◆ **PROBLEM**: Quote, line for line, the entries from the first through the one containing "rnd = random.Random(7)". Pictures are left out.

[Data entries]
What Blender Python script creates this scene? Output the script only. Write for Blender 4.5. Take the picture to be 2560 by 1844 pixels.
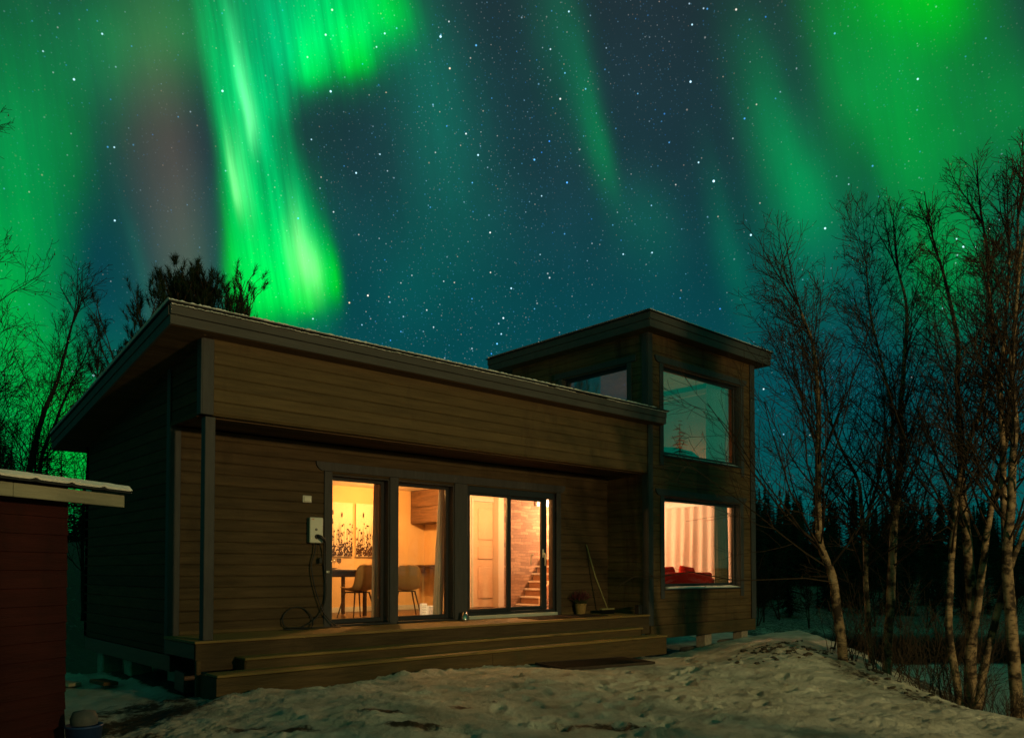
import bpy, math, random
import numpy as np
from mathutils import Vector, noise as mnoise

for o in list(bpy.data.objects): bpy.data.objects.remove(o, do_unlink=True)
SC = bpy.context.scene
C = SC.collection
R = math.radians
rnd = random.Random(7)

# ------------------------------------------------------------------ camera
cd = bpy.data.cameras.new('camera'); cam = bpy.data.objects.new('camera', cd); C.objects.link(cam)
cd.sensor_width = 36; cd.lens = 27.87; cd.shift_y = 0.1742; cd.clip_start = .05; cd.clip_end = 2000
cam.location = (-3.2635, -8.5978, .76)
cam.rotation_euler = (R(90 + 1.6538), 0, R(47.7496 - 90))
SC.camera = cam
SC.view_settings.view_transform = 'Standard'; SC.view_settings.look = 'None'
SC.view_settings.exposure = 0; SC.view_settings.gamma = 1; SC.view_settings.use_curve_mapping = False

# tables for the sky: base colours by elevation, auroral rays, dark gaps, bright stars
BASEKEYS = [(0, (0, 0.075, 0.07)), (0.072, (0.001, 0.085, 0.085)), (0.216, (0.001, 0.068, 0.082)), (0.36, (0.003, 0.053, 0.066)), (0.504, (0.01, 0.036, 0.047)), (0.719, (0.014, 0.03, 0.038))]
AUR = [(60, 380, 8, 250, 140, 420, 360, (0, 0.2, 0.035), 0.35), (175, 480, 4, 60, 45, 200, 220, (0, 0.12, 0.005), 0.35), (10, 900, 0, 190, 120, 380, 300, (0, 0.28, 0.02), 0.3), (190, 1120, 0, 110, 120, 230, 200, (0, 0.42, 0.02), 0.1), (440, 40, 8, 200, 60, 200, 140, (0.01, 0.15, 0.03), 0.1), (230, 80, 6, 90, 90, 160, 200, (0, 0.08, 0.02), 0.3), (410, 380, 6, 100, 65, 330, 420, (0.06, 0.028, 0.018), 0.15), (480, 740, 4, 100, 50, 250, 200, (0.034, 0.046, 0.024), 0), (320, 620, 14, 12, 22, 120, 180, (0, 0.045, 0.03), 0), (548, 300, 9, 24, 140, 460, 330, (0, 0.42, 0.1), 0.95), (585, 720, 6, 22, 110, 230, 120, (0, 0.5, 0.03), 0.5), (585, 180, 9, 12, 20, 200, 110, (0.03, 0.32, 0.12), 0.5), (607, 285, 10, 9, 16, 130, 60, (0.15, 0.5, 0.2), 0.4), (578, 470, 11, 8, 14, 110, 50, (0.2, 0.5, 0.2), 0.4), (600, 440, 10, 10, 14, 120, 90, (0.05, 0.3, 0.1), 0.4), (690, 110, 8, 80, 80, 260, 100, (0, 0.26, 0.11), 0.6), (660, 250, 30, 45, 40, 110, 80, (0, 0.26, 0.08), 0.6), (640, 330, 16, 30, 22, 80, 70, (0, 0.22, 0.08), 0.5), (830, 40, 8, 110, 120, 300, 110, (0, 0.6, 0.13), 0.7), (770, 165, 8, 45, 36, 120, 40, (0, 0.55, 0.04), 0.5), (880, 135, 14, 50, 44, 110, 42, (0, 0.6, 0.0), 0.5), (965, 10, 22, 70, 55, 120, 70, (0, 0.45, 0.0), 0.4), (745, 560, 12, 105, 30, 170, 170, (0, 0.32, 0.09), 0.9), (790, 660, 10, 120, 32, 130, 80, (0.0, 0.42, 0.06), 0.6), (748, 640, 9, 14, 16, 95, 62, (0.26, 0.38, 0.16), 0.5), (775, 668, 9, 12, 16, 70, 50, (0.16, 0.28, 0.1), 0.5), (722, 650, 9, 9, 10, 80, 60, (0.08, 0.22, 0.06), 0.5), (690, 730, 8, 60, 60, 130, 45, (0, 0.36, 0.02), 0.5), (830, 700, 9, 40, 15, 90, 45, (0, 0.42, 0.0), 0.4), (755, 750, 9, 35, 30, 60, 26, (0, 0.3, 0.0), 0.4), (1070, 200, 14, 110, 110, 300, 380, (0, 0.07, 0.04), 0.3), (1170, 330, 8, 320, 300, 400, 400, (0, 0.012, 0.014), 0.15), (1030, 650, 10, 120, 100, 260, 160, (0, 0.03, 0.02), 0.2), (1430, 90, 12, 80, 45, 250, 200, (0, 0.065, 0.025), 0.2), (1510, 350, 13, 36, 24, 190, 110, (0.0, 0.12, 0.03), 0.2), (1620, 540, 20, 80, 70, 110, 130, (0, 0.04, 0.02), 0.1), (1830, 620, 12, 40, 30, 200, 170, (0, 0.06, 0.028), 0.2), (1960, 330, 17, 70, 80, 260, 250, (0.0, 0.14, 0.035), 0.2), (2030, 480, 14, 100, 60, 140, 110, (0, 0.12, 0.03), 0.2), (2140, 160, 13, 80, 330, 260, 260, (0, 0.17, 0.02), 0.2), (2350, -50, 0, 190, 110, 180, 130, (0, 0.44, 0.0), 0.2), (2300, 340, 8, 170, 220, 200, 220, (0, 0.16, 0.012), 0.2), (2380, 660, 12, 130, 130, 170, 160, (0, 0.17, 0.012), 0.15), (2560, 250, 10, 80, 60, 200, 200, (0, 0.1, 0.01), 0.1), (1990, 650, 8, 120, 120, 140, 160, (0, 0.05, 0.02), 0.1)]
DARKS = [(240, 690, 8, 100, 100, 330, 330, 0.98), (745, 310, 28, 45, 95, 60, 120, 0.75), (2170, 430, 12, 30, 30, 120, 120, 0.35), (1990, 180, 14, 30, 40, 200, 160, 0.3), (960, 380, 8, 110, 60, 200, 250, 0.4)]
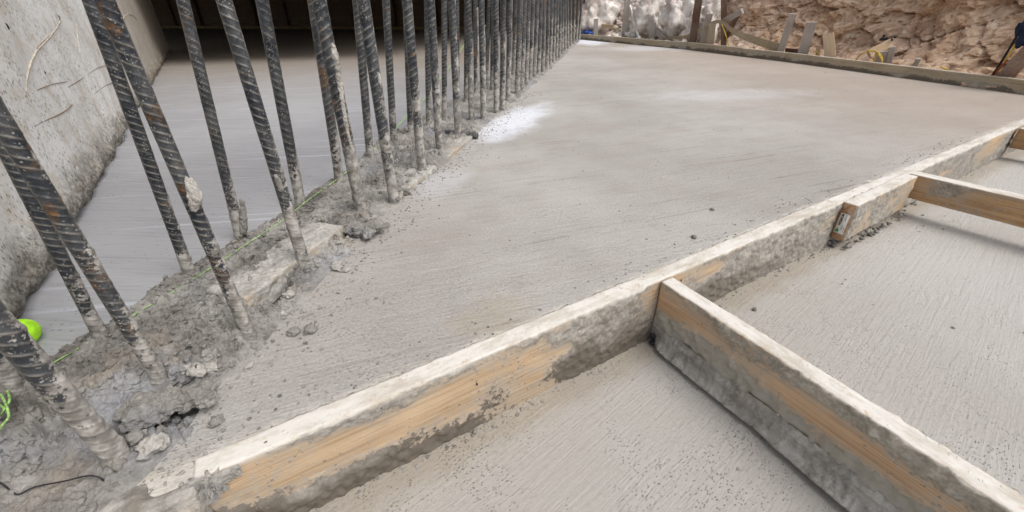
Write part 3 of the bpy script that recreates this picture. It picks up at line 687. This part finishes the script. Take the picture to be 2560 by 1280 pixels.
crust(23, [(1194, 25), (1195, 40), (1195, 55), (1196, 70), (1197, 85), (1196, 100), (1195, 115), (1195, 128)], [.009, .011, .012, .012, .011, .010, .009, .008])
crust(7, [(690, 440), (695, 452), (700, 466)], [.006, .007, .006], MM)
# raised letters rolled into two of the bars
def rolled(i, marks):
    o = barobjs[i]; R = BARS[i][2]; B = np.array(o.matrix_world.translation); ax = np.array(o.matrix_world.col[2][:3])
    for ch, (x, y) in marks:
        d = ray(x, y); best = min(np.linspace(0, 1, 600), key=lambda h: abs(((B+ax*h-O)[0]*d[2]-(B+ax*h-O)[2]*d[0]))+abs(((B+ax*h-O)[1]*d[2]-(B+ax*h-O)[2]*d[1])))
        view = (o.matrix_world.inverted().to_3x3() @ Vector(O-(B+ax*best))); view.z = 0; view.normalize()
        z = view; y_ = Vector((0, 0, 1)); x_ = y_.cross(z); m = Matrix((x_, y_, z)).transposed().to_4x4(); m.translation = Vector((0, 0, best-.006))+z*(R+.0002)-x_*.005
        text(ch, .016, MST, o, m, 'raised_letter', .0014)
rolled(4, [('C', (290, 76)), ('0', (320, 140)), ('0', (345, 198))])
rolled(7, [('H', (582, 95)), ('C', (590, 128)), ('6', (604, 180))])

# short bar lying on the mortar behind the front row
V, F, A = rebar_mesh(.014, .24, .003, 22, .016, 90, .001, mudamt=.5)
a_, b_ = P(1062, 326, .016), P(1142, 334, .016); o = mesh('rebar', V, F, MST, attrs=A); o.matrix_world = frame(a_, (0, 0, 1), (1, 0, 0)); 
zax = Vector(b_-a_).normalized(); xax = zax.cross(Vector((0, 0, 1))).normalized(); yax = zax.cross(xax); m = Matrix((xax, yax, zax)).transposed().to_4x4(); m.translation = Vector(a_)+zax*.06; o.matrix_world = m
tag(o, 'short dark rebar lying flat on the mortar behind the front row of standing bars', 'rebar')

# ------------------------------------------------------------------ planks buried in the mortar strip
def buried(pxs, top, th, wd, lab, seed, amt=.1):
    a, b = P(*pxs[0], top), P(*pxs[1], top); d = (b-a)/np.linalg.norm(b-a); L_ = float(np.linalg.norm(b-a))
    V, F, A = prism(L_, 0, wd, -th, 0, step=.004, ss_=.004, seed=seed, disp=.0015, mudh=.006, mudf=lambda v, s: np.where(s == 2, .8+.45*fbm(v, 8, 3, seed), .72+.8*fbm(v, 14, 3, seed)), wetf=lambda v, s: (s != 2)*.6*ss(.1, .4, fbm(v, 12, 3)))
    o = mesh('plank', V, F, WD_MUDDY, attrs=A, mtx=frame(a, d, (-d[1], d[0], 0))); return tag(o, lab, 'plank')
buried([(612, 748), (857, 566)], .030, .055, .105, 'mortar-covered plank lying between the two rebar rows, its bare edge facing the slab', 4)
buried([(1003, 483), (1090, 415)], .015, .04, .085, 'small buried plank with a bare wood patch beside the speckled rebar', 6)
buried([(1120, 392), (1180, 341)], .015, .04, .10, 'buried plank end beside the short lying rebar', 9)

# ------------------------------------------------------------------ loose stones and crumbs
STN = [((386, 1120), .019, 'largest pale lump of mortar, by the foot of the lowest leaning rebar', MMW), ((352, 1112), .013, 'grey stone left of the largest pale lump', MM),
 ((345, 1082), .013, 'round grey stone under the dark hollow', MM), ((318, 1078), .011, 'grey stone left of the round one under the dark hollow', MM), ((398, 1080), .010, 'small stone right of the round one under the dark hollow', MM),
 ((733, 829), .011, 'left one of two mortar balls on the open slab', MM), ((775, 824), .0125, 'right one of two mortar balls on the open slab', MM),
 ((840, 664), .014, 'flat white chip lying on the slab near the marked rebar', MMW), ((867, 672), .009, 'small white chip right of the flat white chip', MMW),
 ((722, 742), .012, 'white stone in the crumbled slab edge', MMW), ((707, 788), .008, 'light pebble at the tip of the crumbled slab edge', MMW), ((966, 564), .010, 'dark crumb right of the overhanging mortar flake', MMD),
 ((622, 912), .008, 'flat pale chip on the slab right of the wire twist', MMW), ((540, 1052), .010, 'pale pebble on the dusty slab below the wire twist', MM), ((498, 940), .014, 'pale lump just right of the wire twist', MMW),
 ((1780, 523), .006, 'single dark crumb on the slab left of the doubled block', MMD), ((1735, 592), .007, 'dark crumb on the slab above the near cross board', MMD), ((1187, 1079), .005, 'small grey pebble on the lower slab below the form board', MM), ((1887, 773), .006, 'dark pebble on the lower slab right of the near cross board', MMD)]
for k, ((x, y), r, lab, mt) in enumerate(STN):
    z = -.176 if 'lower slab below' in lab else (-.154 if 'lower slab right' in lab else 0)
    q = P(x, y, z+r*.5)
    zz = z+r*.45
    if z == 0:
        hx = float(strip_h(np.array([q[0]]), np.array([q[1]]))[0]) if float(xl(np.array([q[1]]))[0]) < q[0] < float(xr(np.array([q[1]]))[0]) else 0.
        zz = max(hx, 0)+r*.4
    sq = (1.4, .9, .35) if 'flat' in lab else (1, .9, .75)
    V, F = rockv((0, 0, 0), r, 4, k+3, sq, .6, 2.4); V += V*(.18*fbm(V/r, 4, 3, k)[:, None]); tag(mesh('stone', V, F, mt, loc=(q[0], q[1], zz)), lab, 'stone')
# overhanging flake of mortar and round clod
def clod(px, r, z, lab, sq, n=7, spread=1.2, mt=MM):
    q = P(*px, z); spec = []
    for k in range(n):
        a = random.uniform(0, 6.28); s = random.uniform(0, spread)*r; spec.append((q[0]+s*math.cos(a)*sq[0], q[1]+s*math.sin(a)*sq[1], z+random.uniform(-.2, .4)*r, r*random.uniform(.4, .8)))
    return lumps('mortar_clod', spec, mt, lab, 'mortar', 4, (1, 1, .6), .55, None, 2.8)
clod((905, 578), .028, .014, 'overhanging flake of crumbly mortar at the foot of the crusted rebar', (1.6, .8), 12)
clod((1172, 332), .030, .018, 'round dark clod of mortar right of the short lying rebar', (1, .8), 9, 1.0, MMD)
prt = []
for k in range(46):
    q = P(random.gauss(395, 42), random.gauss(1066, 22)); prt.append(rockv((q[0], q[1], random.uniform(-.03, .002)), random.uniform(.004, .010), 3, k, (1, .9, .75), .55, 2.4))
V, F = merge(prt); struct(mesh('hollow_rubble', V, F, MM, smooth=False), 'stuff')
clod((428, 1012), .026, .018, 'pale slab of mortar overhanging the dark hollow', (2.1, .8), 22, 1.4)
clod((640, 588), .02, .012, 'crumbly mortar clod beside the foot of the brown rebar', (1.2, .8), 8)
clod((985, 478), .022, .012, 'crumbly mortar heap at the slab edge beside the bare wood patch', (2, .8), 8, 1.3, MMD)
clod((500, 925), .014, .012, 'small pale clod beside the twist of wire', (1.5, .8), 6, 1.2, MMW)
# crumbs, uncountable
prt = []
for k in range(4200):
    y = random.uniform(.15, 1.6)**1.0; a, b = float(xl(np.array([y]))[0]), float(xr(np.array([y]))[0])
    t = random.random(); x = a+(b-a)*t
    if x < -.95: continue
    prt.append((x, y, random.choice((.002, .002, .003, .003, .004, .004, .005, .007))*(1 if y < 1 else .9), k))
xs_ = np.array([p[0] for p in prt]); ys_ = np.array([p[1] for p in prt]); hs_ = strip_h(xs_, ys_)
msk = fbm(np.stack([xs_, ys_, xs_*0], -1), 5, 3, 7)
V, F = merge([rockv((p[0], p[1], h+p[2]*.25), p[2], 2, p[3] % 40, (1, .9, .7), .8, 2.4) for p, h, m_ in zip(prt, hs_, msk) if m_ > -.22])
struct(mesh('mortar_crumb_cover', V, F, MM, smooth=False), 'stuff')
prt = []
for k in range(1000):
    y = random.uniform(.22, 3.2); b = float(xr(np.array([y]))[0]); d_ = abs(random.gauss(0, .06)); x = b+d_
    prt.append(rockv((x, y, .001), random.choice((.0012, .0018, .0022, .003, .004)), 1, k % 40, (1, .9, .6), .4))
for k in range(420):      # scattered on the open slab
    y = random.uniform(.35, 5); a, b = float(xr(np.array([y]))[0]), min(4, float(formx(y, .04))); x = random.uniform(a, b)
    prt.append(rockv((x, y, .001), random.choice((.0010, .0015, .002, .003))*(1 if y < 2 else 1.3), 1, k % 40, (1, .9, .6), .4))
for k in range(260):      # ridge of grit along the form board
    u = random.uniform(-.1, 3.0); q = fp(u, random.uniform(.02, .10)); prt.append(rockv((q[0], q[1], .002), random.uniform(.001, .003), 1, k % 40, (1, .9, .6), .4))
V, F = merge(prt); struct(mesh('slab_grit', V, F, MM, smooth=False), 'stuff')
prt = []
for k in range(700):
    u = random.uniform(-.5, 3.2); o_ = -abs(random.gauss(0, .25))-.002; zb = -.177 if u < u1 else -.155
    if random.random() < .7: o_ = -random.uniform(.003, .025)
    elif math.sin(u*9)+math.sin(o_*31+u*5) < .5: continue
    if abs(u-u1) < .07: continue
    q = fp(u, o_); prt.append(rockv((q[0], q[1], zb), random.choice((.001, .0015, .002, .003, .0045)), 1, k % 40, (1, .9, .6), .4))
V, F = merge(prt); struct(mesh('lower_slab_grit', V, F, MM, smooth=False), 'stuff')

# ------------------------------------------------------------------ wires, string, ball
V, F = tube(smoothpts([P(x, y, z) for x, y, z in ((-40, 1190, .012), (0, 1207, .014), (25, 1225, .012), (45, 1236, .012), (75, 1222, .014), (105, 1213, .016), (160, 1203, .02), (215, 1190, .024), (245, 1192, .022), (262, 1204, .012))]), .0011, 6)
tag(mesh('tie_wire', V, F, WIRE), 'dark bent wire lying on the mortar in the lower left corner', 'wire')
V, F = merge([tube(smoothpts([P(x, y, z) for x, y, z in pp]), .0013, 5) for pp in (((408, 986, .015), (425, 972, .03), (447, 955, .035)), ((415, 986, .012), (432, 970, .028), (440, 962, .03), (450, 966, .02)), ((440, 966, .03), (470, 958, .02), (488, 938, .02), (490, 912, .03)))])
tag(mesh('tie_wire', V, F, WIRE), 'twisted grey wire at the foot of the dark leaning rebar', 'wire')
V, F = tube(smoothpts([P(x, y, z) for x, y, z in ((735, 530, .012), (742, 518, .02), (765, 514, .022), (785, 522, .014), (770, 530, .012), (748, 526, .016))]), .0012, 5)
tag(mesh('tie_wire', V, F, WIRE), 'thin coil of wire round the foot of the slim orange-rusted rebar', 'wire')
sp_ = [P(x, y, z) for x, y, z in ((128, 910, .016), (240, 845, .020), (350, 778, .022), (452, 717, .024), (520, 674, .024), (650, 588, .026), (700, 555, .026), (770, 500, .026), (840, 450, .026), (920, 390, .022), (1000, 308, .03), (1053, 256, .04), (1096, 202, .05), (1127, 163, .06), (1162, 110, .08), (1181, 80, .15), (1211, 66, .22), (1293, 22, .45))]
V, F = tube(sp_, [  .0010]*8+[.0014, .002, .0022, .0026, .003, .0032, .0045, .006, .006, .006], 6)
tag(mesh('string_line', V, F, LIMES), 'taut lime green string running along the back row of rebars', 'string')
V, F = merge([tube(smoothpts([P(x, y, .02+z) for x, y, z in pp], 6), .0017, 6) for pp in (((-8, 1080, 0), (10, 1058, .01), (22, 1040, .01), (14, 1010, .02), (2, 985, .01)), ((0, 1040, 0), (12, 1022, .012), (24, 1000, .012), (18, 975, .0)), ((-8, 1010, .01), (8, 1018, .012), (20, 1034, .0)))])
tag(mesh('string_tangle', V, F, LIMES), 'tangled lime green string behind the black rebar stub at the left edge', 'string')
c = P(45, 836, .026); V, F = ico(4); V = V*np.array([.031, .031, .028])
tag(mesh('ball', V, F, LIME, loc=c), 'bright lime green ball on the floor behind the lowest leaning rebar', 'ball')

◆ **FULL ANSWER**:
What Blender Python script creates this scene? Output the script only. Write for Blender 4.5. Take the picture to be 2560 by 1844 pixels.
import bpy, math, random
import numpy as np
from mathutils import Vector, noise as mnoise

for o in list(bpy.data.objects): bpy.data.objects.remove(o, do_unlink=True)
SC = bpy.context.scene
C = SC.collection
R = math.radians
rnd = random.Random(7)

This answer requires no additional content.